### Stated task
Both the line containing "Write the bpy" and the line containing "PI = math.pi" are to be reproduced exactly, along with every line between them, and nothing more.

─── Given information

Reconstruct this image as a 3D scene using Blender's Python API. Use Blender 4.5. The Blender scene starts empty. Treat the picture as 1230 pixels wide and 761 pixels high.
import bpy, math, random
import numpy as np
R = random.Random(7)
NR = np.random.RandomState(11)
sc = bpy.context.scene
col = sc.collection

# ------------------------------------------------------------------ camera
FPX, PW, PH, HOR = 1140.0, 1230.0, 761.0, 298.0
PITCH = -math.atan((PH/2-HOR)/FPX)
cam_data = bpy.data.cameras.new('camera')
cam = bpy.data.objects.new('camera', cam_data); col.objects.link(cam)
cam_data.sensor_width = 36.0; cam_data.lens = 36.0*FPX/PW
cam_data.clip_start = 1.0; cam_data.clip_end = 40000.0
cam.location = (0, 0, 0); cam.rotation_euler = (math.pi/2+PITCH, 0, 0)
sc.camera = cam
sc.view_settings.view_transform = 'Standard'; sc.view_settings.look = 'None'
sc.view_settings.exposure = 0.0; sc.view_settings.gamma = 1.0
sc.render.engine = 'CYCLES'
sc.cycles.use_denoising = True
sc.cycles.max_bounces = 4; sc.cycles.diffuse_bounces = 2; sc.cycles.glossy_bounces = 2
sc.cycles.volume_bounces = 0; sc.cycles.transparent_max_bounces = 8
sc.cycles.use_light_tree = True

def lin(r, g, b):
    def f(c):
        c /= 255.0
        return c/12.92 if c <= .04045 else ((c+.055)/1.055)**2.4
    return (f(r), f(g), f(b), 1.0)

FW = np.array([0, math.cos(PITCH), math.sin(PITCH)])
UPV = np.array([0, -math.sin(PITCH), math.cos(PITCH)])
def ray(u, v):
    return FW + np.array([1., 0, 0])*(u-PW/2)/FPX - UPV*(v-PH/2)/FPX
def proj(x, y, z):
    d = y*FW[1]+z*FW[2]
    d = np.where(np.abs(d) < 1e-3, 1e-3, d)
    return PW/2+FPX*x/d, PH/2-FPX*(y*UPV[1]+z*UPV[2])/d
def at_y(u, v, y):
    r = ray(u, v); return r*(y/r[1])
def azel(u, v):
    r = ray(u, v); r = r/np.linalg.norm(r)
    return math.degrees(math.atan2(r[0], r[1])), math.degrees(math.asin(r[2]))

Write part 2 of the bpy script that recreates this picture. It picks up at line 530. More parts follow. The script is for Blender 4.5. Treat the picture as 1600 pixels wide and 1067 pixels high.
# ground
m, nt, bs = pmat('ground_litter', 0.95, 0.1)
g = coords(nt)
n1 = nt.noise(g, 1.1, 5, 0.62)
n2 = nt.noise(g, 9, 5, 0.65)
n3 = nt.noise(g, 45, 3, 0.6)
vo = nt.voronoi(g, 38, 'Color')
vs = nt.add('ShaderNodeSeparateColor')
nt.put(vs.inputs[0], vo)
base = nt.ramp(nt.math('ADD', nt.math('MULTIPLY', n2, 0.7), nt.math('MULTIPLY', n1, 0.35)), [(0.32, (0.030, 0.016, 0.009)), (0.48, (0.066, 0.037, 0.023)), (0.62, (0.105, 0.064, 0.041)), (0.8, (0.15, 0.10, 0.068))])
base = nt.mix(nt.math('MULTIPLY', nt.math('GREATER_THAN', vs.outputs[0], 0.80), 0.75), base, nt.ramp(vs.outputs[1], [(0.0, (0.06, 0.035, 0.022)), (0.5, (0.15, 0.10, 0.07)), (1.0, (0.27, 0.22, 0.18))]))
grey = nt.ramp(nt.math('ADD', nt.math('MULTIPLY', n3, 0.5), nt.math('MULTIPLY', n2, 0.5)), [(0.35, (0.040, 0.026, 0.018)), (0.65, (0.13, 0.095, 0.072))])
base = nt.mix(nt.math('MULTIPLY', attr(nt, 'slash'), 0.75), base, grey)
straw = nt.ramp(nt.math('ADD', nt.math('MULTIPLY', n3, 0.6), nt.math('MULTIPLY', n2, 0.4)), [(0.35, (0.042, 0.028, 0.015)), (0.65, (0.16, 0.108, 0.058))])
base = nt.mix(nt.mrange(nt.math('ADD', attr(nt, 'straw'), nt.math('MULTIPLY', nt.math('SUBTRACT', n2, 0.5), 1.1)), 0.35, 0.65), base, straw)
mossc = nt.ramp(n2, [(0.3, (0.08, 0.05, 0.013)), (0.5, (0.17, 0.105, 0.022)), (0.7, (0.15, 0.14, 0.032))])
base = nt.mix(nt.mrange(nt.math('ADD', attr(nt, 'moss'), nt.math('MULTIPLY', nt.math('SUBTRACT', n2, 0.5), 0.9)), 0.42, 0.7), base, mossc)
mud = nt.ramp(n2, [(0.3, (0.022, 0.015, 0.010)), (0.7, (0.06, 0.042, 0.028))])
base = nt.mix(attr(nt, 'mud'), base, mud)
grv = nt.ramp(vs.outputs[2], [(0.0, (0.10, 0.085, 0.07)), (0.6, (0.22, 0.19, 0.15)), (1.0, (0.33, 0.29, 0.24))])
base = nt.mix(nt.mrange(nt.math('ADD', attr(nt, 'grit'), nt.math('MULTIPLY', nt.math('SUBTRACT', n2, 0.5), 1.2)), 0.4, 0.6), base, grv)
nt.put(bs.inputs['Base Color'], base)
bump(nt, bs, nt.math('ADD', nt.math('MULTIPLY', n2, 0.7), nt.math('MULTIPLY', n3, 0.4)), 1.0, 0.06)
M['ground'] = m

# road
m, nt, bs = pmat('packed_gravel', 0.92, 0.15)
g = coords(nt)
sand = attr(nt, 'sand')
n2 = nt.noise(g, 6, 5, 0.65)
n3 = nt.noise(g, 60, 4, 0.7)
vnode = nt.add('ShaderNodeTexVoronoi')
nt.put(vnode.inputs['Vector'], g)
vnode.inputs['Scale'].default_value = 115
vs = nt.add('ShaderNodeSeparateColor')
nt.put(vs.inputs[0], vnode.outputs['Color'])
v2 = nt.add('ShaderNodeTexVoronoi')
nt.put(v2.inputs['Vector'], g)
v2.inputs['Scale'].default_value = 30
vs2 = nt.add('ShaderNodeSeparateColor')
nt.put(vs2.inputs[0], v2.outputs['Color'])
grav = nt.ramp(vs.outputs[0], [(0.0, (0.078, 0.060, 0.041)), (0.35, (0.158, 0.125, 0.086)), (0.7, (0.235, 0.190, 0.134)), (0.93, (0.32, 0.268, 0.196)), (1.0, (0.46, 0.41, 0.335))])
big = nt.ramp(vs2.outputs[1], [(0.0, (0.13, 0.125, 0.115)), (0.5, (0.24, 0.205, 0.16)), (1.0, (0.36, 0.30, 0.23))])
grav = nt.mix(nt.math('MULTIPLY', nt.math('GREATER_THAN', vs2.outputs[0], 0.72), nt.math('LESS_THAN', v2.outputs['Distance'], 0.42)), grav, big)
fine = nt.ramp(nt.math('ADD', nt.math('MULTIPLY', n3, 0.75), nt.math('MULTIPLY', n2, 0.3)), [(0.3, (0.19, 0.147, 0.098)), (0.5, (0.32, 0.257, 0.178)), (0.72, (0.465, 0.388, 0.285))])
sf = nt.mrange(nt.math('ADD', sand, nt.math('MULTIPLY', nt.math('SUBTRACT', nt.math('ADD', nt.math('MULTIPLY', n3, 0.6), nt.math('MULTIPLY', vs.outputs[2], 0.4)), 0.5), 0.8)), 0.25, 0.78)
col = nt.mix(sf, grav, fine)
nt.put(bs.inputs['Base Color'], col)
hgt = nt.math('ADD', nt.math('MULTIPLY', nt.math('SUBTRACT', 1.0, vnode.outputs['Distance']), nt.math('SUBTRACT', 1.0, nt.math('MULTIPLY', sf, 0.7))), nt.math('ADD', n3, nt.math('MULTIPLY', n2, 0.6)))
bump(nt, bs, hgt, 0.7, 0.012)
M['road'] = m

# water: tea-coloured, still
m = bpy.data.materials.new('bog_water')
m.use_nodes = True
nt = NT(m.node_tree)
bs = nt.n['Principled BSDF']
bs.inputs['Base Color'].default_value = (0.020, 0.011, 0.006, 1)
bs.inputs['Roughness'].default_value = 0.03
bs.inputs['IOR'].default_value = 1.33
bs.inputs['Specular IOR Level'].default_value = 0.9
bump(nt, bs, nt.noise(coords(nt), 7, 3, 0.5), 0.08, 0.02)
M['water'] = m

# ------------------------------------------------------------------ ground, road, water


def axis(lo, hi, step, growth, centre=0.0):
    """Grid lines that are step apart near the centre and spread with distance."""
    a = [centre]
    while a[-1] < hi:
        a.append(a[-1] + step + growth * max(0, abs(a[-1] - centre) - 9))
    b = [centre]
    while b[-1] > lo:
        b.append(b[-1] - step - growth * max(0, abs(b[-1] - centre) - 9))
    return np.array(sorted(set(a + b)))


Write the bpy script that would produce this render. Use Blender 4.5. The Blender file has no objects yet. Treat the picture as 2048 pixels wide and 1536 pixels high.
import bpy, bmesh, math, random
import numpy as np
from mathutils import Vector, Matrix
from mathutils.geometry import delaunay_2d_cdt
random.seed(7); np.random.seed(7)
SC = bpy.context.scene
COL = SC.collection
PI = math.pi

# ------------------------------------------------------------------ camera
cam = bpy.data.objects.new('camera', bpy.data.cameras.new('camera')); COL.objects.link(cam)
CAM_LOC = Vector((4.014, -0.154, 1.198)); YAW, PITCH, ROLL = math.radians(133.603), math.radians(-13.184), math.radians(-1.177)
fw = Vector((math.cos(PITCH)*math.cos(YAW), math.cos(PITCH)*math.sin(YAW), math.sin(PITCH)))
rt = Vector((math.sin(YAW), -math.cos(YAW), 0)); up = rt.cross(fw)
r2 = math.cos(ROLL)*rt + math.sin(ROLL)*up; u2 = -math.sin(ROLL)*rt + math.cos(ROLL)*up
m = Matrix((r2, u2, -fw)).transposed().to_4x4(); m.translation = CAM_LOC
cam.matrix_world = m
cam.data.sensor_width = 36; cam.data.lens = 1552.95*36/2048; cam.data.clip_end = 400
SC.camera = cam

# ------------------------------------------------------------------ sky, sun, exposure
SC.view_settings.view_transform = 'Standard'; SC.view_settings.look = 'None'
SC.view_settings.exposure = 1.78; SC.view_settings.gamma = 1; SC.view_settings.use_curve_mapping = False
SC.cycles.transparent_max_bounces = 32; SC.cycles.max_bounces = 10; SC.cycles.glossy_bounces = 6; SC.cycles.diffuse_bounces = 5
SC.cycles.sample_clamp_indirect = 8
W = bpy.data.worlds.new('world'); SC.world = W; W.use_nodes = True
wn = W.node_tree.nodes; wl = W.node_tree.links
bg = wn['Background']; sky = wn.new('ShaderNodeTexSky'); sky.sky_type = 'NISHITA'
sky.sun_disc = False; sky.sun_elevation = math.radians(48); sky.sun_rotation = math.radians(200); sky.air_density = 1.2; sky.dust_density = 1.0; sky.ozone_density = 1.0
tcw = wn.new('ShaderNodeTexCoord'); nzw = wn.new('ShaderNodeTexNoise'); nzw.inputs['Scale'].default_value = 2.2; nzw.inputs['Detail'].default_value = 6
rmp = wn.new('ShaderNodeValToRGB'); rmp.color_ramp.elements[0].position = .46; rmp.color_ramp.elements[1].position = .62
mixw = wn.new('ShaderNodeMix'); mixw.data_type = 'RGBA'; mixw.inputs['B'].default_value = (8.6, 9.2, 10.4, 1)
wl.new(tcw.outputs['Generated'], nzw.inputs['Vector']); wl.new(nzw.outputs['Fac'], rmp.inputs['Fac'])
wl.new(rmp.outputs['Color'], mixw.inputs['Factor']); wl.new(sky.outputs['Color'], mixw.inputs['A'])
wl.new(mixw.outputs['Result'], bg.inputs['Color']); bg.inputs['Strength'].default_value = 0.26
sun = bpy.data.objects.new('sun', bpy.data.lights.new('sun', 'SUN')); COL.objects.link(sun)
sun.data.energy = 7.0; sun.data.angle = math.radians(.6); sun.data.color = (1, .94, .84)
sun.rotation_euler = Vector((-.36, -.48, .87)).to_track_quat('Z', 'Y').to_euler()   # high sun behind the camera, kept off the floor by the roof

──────

### Answer to this task
Write the bpy script that would produce this render. Use Blender 4.5. The Blender file has no objects yet. Treat the picture as 2048 pixels wide and 1536 pixels high.
import bpy, bmesh, math, random
import numpy as np
from mathutils import Vector, Matrix
from mathutils.geometry import delaunay_2d_cdt
random.seed(7); np.random.seed(7)
SC = bpy.context.scene
COL = SC.collection
PI = math.pi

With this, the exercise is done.